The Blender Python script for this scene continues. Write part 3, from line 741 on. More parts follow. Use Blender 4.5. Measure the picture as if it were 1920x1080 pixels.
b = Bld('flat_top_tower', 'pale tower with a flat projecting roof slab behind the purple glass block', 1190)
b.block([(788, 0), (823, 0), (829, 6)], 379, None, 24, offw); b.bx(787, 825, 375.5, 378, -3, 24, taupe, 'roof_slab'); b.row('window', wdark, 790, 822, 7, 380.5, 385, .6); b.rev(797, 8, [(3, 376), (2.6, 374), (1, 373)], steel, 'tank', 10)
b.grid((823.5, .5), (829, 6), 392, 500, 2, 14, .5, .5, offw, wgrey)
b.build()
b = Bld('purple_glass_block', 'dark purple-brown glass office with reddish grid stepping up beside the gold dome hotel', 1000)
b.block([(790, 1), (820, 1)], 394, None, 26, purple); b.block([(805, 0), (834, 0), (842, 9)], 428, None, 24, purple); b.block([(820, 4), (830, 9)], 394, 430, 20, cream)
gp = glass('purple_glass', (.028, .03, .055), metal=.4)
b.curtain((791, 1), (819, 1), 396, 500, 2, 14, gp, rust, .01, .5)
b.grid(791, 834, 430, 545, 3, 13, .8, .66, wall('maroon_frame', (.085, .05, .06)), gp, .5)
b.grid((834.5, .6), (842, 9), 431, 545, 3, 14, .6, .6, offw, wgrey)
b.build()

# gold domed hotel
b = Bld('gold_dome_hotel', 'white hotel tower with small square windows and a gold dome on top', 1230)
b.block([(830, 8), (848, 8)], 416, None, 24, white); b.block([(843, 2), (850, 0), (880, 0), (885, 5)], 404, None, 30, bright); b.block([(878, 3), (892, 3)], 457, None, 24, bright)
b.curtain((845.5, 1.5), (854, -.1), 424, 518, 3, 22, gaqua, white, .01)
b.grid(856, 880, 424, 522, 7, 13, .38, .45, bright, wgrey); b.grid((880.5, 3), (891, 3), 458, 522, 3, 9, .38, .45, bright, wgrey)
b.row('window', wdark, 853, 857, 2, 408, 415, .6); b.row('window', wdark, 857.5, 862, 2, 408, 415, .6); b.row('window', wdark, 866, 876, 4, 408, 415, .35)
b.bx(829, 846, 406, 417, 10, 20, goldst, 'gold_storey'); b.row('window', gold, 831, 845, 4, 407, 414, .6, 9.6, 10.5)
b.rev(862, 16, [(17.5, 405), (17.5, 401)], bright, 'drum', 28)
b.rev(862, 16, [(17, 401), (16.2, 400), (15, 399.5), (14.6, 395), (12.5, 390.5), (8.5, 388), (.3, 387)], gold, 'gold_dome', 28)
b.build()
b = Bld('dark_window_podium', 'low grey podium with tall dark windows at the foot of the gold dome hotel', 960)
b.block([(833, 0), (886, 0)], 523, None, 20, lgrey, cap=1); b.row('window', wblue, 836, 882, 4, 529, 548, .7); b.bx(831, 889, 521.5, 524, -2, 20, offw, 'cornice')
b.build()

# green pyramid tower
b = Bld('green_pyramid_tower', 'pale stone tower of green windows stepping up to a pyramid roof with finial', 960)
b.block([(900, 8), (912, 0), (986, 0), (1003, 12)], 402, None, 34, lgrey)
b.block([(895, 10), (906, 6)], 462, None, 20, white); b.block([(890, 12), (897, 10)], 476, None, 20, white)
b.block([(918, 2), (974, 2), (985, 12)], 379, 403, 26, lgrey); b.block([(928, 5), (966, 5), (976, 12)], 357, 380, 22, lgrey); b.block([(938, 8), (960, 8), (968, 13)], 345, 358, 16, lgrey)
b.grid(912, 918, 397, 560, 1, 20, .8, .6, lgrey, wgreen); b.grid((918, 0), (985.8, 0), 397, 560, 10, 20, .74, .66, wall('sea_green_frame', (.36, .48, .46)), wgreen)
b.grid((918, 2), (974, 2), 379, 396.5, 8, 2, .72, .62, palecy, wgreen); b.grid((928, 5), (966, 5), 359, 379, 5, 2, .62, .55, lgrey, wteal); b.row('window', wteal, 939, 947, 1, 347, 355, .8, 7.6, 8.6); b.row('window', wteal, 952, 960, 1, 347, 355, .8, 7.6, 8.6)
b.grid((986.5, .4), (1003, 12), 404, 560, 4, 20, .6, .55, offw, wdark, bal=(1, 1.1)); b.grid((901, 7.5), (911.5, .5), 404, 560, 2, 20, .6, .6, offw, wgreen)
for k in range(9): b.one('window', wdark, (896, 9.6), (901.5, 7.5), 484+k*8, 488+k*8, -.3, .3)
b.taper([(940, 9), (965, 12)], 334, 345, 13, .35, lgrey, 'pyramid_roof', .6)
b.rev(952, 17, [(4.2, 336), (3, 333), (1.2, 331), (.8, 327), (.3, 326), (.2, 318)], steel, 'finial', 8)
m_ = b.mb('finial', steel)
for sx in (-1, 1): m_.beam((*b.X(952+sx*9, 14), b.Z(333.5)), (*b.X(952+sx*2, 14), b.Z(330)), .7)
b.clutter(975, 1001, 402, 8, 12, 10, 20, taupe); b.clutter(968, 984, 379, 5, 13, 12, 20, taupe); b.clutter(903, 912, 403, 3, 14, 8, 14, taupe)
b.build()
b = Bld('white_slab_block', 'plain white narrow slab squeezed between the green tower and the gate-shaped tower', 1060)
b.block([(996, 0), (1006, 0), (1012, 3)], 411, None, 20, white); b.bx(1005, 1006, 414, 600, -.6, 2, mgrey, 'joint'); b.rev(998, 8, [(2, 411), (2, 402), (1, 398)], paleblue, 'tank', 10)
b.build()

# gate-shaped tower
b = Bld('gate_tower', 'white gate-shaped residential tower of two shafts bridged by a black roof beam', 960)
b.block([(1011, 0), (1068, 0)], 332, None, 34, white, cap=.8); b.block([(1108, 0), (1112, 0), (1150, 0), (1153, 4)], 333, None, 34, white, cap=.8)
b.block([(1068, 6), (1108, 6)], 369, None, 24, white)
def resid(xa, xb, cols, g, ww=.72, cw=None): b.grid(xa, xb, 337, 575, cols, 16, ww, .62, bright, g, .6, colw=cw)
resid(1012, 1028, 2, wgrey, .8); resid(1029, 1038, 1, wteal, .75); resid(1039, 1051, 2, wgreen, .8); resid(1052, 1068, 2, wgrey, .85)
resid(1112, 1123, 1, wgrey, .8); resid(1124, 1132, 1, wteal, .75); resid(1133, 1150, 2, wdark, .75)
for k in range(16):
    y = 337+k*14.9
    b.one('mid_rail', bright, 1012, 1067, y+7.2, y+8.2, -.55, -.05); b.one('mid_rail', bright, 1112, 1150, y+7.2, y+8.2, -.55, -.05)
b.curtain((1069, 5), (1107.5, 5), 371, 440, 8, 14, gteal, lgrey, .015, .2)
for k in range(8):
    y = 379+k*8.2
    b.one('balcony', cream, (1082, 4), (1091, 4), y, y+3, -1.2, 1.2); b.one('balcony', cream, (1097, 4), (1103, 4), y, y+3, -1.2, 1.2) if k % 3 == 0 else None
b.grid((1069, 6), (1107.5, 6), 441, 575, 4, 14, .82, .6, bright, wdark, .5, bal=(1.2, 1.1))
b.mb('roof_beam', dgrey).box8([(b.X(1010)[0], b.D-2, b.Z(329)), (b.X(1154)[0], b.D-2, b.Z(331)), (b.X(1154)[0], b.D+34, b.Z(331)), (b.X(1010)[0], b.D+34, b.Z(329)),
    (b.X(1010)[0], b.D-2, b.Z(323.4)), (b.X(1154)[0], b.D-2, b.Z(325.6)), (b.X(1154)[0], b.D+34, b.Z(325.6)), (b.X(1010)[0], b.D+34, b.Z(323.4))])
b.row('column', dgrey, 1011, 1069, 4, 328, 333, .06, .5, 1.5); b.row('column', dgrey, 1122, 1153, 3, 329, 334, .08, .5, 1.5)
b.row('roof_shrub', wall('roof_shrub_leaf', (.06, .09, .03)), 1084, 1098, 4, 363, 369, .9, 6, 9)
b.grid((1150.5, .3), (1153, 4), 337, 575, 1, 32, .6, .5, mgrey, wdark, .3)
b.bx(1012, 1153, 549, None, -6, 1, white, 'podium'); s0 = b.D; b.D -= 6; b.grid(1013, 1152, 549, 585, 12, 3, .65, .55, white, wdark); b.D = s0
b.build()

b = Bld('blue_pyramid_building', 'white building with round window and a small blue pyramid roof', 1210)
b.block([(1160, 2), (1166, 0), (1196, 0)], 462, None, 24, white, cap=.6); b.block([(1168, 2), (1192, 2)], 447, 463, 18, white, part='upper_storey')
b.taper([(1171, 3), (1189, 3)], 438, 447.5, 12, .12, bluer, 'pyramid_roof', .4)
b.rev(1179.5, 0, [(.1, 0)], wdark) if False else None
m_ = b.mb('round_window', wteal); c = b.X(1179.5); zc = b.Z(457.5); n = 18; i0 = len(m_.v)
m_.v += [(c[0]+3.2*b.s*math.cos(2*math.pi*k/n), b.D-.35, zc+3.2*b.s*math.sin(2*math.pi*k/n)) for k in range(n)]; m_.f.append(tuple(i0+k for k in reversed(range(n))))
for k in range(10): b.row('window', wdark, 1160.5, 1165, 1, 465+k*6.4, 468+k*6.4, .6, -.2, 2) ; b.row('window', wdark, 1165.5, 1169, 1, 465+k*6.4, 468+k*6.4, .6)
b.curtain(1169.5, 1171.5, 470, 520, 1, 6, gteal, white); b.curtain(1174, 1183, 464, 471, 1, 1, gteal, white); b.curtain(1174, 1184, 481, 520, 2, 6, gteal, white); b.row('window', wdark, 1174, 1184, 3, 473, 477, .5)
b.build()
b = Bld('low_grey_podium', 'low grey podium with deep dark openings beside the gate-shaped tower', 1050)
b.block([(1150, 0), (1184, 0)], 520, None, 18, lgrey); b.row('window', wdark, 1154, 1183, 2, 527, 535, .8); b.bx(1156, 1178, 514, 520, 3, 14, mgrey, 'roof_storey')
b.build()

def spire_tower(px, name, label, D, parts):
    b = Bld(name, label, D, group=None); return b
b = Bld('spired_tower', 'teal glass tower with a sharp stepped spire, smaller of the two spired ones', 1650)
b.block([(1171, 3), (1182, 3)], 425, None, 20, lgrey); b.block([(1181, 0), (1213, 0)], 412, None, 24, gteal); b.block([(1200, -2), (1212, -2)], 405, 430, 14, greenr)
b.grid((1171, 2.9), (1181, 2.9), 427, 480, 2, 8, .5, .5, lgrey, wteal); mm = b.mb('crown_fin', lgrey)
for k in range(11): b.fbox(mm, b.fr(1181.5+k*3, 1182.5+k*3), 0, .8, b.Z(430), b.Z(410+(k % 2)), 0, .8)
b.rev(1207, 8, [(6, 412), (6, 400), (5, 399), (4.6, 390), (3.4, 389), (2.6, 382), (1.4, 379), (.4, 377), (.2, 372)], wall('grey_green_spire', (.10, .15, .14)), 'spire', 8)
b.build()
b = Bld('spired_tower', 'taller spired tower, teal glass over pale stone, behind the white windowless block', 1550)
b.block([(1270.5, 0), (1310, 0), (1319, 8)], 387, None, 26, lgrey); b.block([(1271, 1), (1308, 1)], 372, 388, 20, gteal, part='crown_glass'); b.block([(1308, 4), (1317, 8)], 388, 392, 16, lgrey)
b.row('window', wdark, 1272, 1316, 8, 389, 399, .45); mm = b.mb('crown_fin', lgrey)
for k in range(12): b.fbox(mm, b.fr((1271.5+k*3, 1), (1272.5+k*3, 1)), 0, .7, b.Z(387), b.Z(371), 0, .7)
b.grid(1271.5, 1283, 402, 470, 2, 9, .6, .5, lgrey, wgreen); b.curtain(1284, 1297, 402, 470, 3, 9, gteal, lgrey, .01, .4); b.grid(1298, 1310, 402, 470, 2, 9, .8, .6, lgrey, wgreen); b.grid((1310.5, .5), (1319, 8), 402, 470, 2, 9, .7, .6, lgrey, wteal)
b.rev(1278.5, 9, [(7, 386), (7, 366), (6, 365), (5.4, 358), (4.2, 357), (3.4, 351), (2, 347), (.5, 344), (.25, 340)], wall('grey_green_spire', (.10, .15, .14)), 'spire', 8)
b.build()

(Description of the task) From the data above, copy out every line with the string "parts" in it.

(Result)
The Blender Python script for this scene continues. Write part 3, from line 741 on. More parts follow. Use Blender 4.5. Measure the picture as if it were 1920x1080 pixels.
def spire_tower(px, name, label, D, parts):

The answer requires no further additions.